The project states that its main goal is to address the world’s increasing need for food and the sustainability of growing it – and that current tools do not give farmers the kind of information they need.
“While farmers may have information about the soil content or the weather, the buggy robot was designed to see how plants were ‘actually growing and responding to their environment,” said a spokesman for the company. “Over the past few years, the plant buggy has trundled through strawberry fields in California and soybean fields in Illinois, gathering high quality images of each plant and counting and classifying every berry and every bean.”
On top of being a literal bean-counter, the buggy can also record information such as plant height, leaf area and fruit size. And all that data is plugged into a machine-learning system to try to spot patterns and insights useful to farmers.
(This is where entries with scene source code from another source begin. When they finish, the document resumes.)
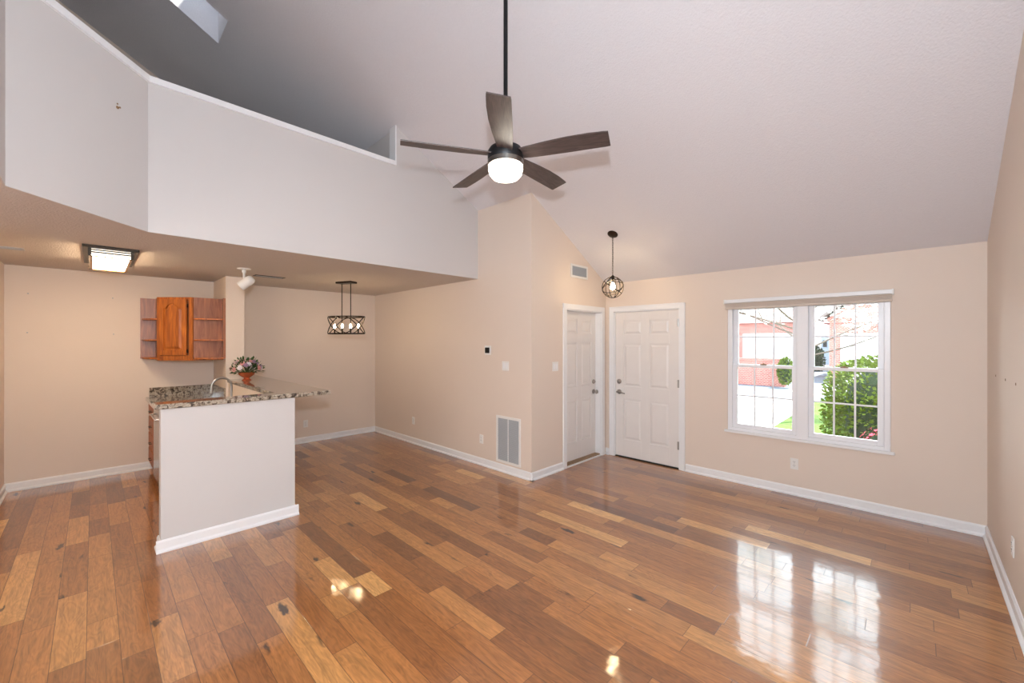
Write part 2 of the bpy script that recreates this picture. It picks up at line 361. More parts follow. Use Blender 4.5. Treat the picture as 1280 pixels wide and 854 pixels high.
# loft half wall: straight, 45 degree bend, straight above the camera
loft = [(XP, YC), (XP, 0.29), (-3.438, -0.325), (XR, -0.325)]
def offset_path(path, d):
    out = []
    for i, p in enumerate(path):
        p = Vector(p); ns = []
        if i > 0: t = (p - Vector(path[i - 1])).normalized(); ns.append(Vector((t.y, -t.x)))
        if i < len(path) - 1: t = (Vector(path[i + 1]) - p).normalized(); ns.append(Vector((t.y, -t.x)))
        n = sum(ns, Vector((0, 0))).normalized(); out.append(tuple(p + n * (d / n.dot(ns[0]))))
    return out
inner = offset_path(loft, 0.11)
def wall_strip(mb, p, q, i0, i1, z0, z1):
    mb.prism([p[i0], p[i1], q[i1], q[i0]], z0, z1)
b = MB()
for i in range(3):
    if i == 0:
        b.prism([(XP, 2.36), loft[1], inner[1], (XP - 0.11, 2.36)], ZL, 3.565)
        b.hexa([(XP - 0.11, 2.36, ZL), (XP, 2.36, ZL), (XP, YC, ZL), (XP - 0.11, YC, ZL), (XP - 0.11, 2.36, zc(2.36) + 0.03), (XP, 2.36, zc(2.36) + 0.03), (XP, YC, zc(YC) + 0.03), (XP - 0.11, YC, zc(YC) + 0.03)])
    else: wall_strip(b, loft, inner, i, i + 1, ZL, 3.565)
struct('wall_loft', b, M_loftwall)
b = MB().box(XD, XP - 0.11, 2.36, 2.47, ZL + 0.2, zc(2.41)); struct('wall_loft_end', b, M_loftwall)
co_ = offset_path(loft, -0.022); ci_ = offset_path(loft, 0.135)
b = MB().prism([(co_[0][0], 2.355), co_[1], ci_[1], (ci_[0][0], 2.355)], 3.565, 3.612)
wall_strip(b, co_, ci_, 1, 2, 3.565, 3.612); wall_strip(b, co_, ci_, 2, 3, 3.565, 3.612)
struct('trim_1', b, M_trim)
struct('trim_2', MB().box(XP - 0.115, XP + 0.012, 2.345, 2.36, 3.612, zc(2.36)), M_trim)

# ------------------------------------------------------------------ ceilings
poly = [(XD, YB), (XR, YB), (XR, -0.330), (-3.440, -0.330), (XP - 0.004, 0.288), (XP - 0.004, YC), (XD, YC)]
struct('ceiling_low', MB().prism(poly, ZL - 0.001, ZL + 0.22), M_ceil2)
SX0, SX1, SY0, SY1 = -5.35, -4.87, -0.20, 0.96
def slab(mb, x0, x1, y0, y1, t=0.12):
    f_ = lambda y: ZL + SL * (YF - y) if y >= YRIDGE - 1e-6 else zc(y)
    mb.hexa([(x0, y0, f_(y0)), (x1, y0, f_(y0)), (x1, y1, f_(y1)), (x0, y1, f_(y1)), (x0, y0, f_(y0) + t), (x1, y0, f_(y0) + t), (x1, y1, f_(y1) + t), (x0, y1, f_(y1) + t)])
b = MB(); xa, xb = XD - T, XR + T
slab(b, xa, xb, SY1, YF + T); slab(b, xa, SX0, SY0, SY1); slab(b, SX1, xb, SY0, SY1); slab(b, xa, xb, YRIDGE, SY0)
zr = ZL + SL * (YF - YRIDGE)
b.hexa([(xa, YB - T, zc(YB - T)), (xb, YB - T, zc(YB - T)), (xb, YRIDGE, zr), (xa, YRIDGE, zr), (xa, YB - T, zc(YB - T) + .12), (xb, YB - T, zc(YB - T) + .12), (xb, YRIDGE, zr + .12), (xa, YRIDGE, zr + .12)])
struct('ceiling', b, M_ceil)
# skylight shaft and glazing
b = MB(); hh = 0.85
def shaft(x0, x1, y0, y1):
    b.hexa([(x0, y0, zc(y0) - 0.002), (x1, y0, zc(y0) - 0.002), (x1, y1, zc(y1) - 0.002), (x0, y1, zc(y1) - 0.002)] + [(x, y, zc(y) + hh) for x, y in ((x0, y0), (x1, y0), (x1, y1), (x0, y1))])
g_ = 0.004; shaft(SX0 + 0.001, SX0 + 0.02, SY0 + .001, SY1 - .001); shaft(SX1 - 0.02, SX1 - .001, SY0 + .001, SY1 - .001); shaft(SX0 + .02, SX1 - .02, SY0 + .001, SY0 + 0.02); shaft(SX0 + .02, SX1 - .02, SY1 - 0.02, SY1 - .001)
struct('trim_3', b, M_ceil)
w2 = thing('window_2', ((SX0 + SX1) / 2, 0.38, zc(0.38) + hh), kind='structure')
b = MB()
def bar(x0, x1, y0, y1, t0, t1): b.hexa([(x, y, zc(y) + t0) for x, y in ((x0, y0), (x1, y0), (x1, y1), (x0, y1))] + [(x, y, zc(y) + t1) for x, y in ((x0, y0), (x1, y0), (x1, y1), (x0, y1))])
bar(SX0 - .04, SX0 + .03, SY0 - .04, SY1 + .04, hh, hh + .05); bar(SX1 - .03, SX1 + .04, SY0 - .04, SY1 + .04, hh, hh + .05); bar(SX0, SX1, SY0 - .04, SY0 + .03, hh, hh + .05); bar(SX0, SX1, SY1 - .03, SY1 + .04, hh, hh + .05)
b.build('window_frame', M_vinyl, w2)
b = MB(); bar(SX0 + .03, SX1 - .03, SY0 + .03, SY1 - .03, hh + .02, hh + .028); b.build('pane', M_glass, w2)

# ------------------------------------------------------------------ baseboards
def board(name, segs):
    """segs: (x0,y0,x1,y1,nx,ny) wall line and the direction into the room"""
    b = MB()
    for x0, y0, x1, y1, nx, ny in segs:
        prof = [(0, 0), (0.028, 0), (0.028, 0.012), (0.018, 0.022), (0.014, 0.026), (0.014, 0.078), (0.006, 0.092), (0, 0.092)]
        b.extrude([(x0 + nx * o, y0 + ny * o, z) for o, z in prof], (x1 - x0, y1 - y0, 0))
    return struct(name, b, M_trim)
d = 0.014
board('baseboard_front', [(-2.035, YF, XR, YF, 0, -1)])
board('baseboard_entry_front', [(XC, YF, -3.115, YF, 0, -1)])
board('baseboard_right', [(XR, YB, XR, YF, -1, 0)])
board('baseboard_middle', [(XD, YC, XC + 0.028, YC, 0, -1)])
board('baseboard_entry', [(XC, YC - 0.028, XC, 4.142, 1, 0)])
board('baseboard_left', [(XD, 1.372, XD, YC, 1, 0), (XD, -0.665, XD, 0.56, 1, 0)])
board('baseboard_kitchen', [(XD, -0.665, -4.6, -0.665, 0, 1)])
board('baseboard_peninsula', [(XP, 0.363 - 0.028, XP, 1.318 + 0.028, 1, 0), (XP - 0.12, 0.363, XP + 0.0, 0.363, 0, -1), (-6.2, 1.318, XP, 1.318, 0, 1)])

# ------------------------------------------------------------------ doors
def panel_door(mb_axis, u0, u1, z0, z1, face, thick, sign):
    """six-panel slab. u runs along the wall, face = coordinate of the room-side face, sign = room direction"""
    def P(u, wv, z): return (u, face + sign * wv, z) if mb_axis == 'x' else (face + sign * wv, u, z)
    def bx(mb, a, b_, c, d_, w0, w1): mb.hexa([P(a, w0, c), P(b_, w0, c), P(b_, w1, c), P(a, w1, c), P(a, w0, d_), P(b_, w0, d_), P(b_, w1, d_), P(a, w1, d_)])
    W = u1 - u0; H = z1 - z0; slab_ = MB(); pans = MB()
    st = 0.125 * W / 0.91; mu = 0.115 * W / 0.91; pw = (W - 2 * st - mu) / 2
    rows = [(0.115, 0.395 - 0.13 + 0.055), (0.435, 0.985 + 0.12), (1.265, 1.815 + 0.02)]
    rows = [(0.235, 0.80), (0.975, 1.565), (1.69, 1.885)]
    bx(slab_, u0, u1, z0, z1, -thick, -0.012)
    cols = [(u0 + st, u0 + st + pw), (u1 - st - pw, u1 - st)]
    for a, b_ in ((u0, u0 + st), (u0 + st + pw, u1 - st - pw), (u1 - st, u1)): bx(slab_, a, b_, z0, z1, -0.012, 0)
    zs = [z0] + [z for r in rows for z in (z0 + r[0], z0 + r[1])] + [z1]
    for c0, c1 in cols:
        for i in range(0, len(zs), 2): bx(slab_, c0, c1, zs[i], zs[i + 1], -0.012, 0)
        for r in rows:
            a, b_, c, d_ = c0 + 0.018, c1 - 0.018, z0 + r[0] + 0.018, z0 + r[1] - 0.018; k = 0.022
            pans.hexa([P(a, -0.012, c), P(b_, -0.012, c), P(b_, -0.012, d_), P(a, -0.012, d_), P(a + k, -0.002, c + k), P(b_ - k, -0.002, c + k), P(b_ - k, -0.002, d_ - k), P(a + k, -0.002, d_ - k)])
    return slab_, pans
def casing_x(u0, u1, z1, w_=0.07):
    b = MB()
    for a, c, zz0, zz1 in ((u0 - w_, u0, 0, z1 + w_), (u1, u1 + w_, 0, z1 + w_), (u0, u1, z1, z1 + w_)):
        b.box(a, c, YF - 0.018, YF, zz0, zz1)
    b.box(u0 - w_, u1 + w_, YF - 0.024, YF - 0.018, z1 + w_ - 0.014, z1 + w_)
    b.box(u0 - w_, u0 - w_ + 0.014, YF - 0.024, YF - 0.018, 0, z1 + w_); b.box(u1 + w_ - 0.014, u1 + w_, YF - 0.024, YF - 0.018, 0, z1 + w_)
    return b
# front door
d1 = thing('door_1', ((DX0 + DX1) / 2, YF, 0), kind='structure')
s_, p_ = panel_door('x', DX0 + 0.022, DX1 - 0.022, 0.018, DZ - 0.022, YF + 0.012, 0.045, -1)
s_.build('door_slab', M_door, d1, bevel=0.002); p_.build('raised_panels', M_door, d1)
casing_x(DX0 + 0.008, DX1 - 0.008, DZ - 0.008).build('casing', M_trim, d1, bevel=0.003)
MB().box(DX0, DX0 + 0.02, YF, YF + T, 0, DZ).box(DX1 - 0.02, DX1, YF, YF + T, 0, DZ).box(DX0, DX1, YF, YF + T, DZ - 0.02, DZ).build('jamb', M_trim, d1)
MB().box(DX0 + 0.02, DX1 - 0.02, YF - 0.0, YF + 0.12, 0.001, 0.014).build('threshold', M_dark, d1)
MB().box(DX0, DX1, YF + 0.07, YF + T, 0.0, DZ).build('storm_backing', M_dark, d1)
for z in (0.25, 1.03, 1.80):
    MB().cyl((DX1 - 0.024, YF - 0.006, z), (DX1 - 0.024, YF - 0.006, z + 0.10), 0.008, 10).box(DX1 - 0.036, DX1 - 0.012, YF - 0.004, YF + 0.001, z, z + 0.10).build('hinge', M_nickel, d1)
kx = -2.965
MB().lathe((kx, YF + 0.012, 1.055), [(0.033, 0), (0.033, 0.012), (0.026, 0.022), (0.014, 0.026), (0.014, 0.03)], 24, (0, -1, 0)).box(kx - 0.004, kx + 0.004, YF - 0.040, YF - 0.018, 1.04, 1.07).build('deadbolt', M_nickel, d1, smooth=True)
lv = MB().lathe((kx, YF + 0.012, 0.910), [(0.033, 0), (0.033, 0.008), (0.024, 0.018), (0.011, 0.022), (0.011, 0.05)], 24, (0, -1, 0)).build('lever_rose', M_nickel, d1, smooth=True)
MB().tube([(kx - 0.012, YF - 0.040, 0.912), (kx + 0.03, YF - 0.045, 0.914), (kx + 0.07, YF - 0.044, 0.904), (kx + 0.112, YF - 0.040, 0.896)], [0.012, 0.011, 0.009, 0.008], 12).build('lever_handle', M_nickel, lv, smooth=True)
# side entry door, set back in its jamb
d2 = thing('door_2', (XC, (CY0 + CY1) / 2, 0), kind='structure')
s_, p_ = panel_door('y', CY0 + 0.02, CY1 - 0.02, 0.03, CZ - 0.02, XC - 0.085, 0.045, 1)
s_.build('door_slab', M_door, d2, bevel=0.002); p_.build('raised_panels', M_door, d2)
b = MB(); w_ = 0.07
for a, c, zz0, zz1 in ((CY0 + .008 - w_, CY0 + .008, 0, CZ - .008 + w_), (CY1 - .008, CY1 - .008 + w_, 0, CZ - .008 + w_), (CY0 + .008, CY1 - .008, CZ - .008, CZ - .008 + w_)): b.box(XC, XC + 0.018, a, c, zz0, zz1)
b.build('casing', M_trim, d2, bevel=0.003)
MB().box(XC - T, XC, CY0, CY0 + 0.02, 0, CZ).box(XC - T, XC, CY1 - 0.02, CY1, 0, CZ).box(XC - T, XC, CY0, CY1, CZ - 0.02, CZ).build('jamb', M_trim, d2)
MB().box(XC - T, XC - 0.012, CY0 + .02, CY1 - .02, 0.001, 0.028).build('threshold', M_sill, d2)
MB().box(XC - 0.012, XC + 0.012, CY0 + .01, CY1 - .01, 0.0, 0.014).build('threshold_strip', M_trim, d2)
MB().box(XC - T - 0.01, XC - T + 0.004, CY0, CY1, 0, CZ).build('back_panel', M_dark, d2)
ky = 4.972; kx = XC - 0.085
MB().lathe((kx, ky, 1.045), [(0.031, 0), (0.031, 0.010), (0.022, 0.018), (0.014, 0.03)], 24, (1, 0, 0)).build('deadbolt', M_nickel, d2, smooth=True)
MB().lathe((kx, ky, 0.905), [(0.032, 0), (0.032, 0.008), (0.012, 0.016), (0.011, 0.032), (0.026, 0.042), (0.030, 0.054), (0.024, 0.066), (0.001, 0.070)], 24, (1, 0, 0)).build('door_knob', M_nickel, d2, smooth=True)

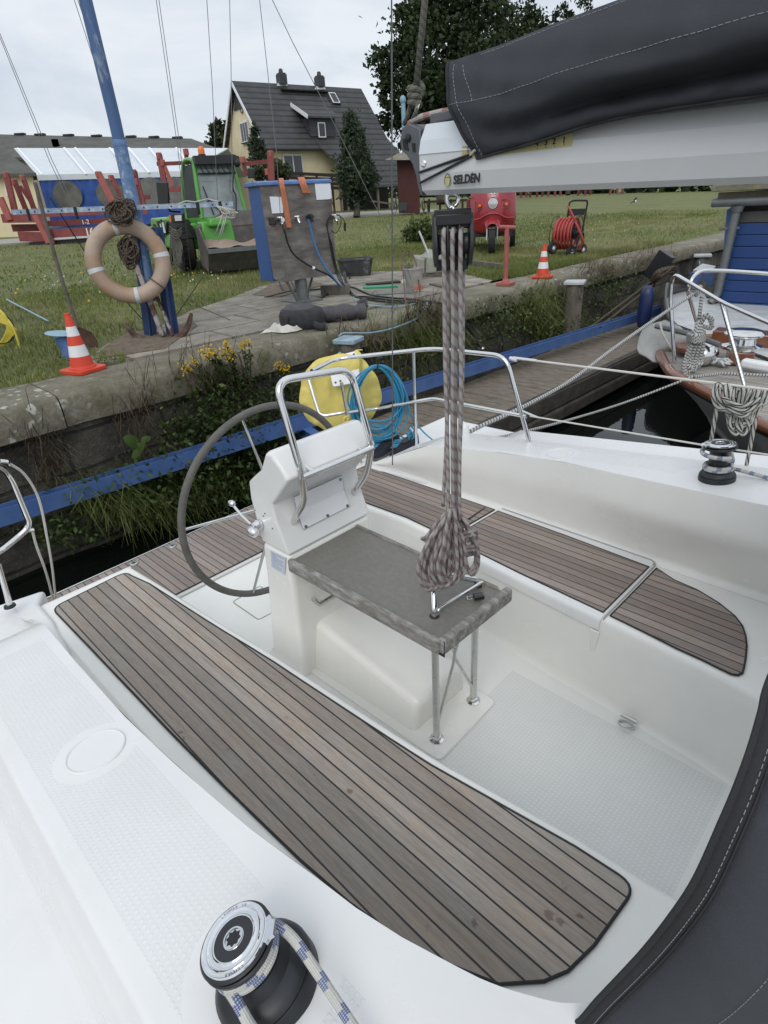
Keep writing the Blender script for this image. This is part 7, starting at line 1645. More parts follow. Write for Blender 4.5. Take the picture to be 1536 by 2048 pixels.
mb = MB(); mb.lathe([(.16, -.07), (.24, -.075), (.265, -.05), (.265, .05), (.24, .075), (.16, .07)], K(.14, 0, .265), ks, 28); fw_ = obj('wheel', mb, M['tyre'], tk_, smooth=40); mb = MB(); mb.lathe([(.16, -.05), (.05, -.06), (.05, .06), (.16, .05)], K(.14, 0, .265), ks, 20); obj('rim', mb, M['steelb'], fw_)
mb = MB(); [mb.tube([K(.13, s, .28), K(.06, s, .66)], .022, 8) for s in (-.11, .11)]; mb.loft([[K(.14 + .29 * math.cos(a), s, .265 + .29 * math.sin(a)) for a in [rad(60 + 10 * k) for k in range(9)]] for s in (-.08, .08)], closed=False); obj('fork', mb, M['steelb'], tk_)
mb = MB(); mb.box(K(-1.55, -.05, .86), (1.9, 1.12, .52), M=Matrix((kf, ks, UP)).transposed()); obj('cargo_box', mb, M['redd'], tk_, bevel=.02); mb = MB(); mb.box(K(-1.0, 0, .42), (1.6, .9, .18), M=Matrix((kf, ks, UP)).transposed()); obj('floor_frame', mb, M['darksteel'], tk_)
for s in (-.5, .5): mb = MB(); mb.lathe([(.15, -.06), (.26, -.06), (.26, .06), (.15, .06)], K(-1.7, s, .26), ks, 20); obj('wheel', mb, M['tyre'], tk_)
mb = MB(); mb.tube([K(-.30, -.5, 1.12), K(-.22, -.62, 1.2), K(-.2, -.7, 1.15)], .012, 6); mb.tube([K(-.15, .42, 1.30), K(-.02, .28, 1.34)], .014, 6); mb.tube([K(-.10, .49, 1.2), K(-.1, .6, 1.28)], .012, 6); obj('handlebar', mb, M['cableblk'], tk_)

# ---------------------------------------------------------------- red boat cradles
R0 = onland(120, 486)
def Rp(px, py, d=0): return atplane(px, py, R0 + AW * d, AW)
def cradle(lab, bars, extra=()):
    p = Rp(*bars[0][0], bars[0][2]); g = empty('boat_cradle', (p.x, p.y, land_z(p.y)), lab, 'cradle', 'red steel boat cradles')
    for a, b, d, w, m in bars:
        mb = MB(); mb.beam(Rp(*a, d), Rp(*b, d), w * .5, w * .80, UP if abs(a[0] - b[0]) > abs(a[1] - b[1]) else FW); n_ = 'post' if abs(a[0] - b[0]) < abs(a[1] - b[1]) else 'rail'; obj(n_, mb, M[m], g, smooth=0)
        if n_ == 'post' and a[1] < 362: mb = MB(); mb.box(Rp(a[0], a[1] + 4, d), (.15, .14, .2)); obj('pad', mb, M['redpink'], g, bevel=.02)
    return g
cradle('stack of dark red boat cradles with pale tipped posts before the yellow shed', [((12, 346), (34, 440), 0, .24, 'red'), ((28, 360), (60, 440), .6, .2, 'redd'), ((45, 352), (72, 430), 1.0, .2, 'red'), ((0, 395), (20, 440), -.3, .26, 'redpink'), ((40, 372), (86, 440), 1.3, .14, 'redd'), ((70, 430), (98, 486), -.4, .22, 'redpink'), ((82, 434), (106, 488), -.4, .20, 'red'), ((6, 437), (75, 436), -.2, .36, 'red'), ((26, 456), (92, 455), .2, .30, 'redd'), ((40, 473), (98, 474), .0, .40, 'red')])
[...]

“Putting robots in fields makes an awful lot of sense,” said Ian Drew, technology company founder – and sheep farmer. “Checking for bugs, making sure crops were picked and planted at the right time and even picking weeds or moving fences were possibilities. “Having robots is really efficient and effective. Farmers are marginal most of the time. And so 1%, 2%, 5% efficiency is a huge gain for them – and anything that can do that for them will be taken up in the right way. But there are some downsides to all of this. Data security was essential at every step, because the last thing you want to do is have somebody hijack your farm. This big data is really important – and governments will want to have a say and control over how that is used and who gets to see it – because it is of national interest.”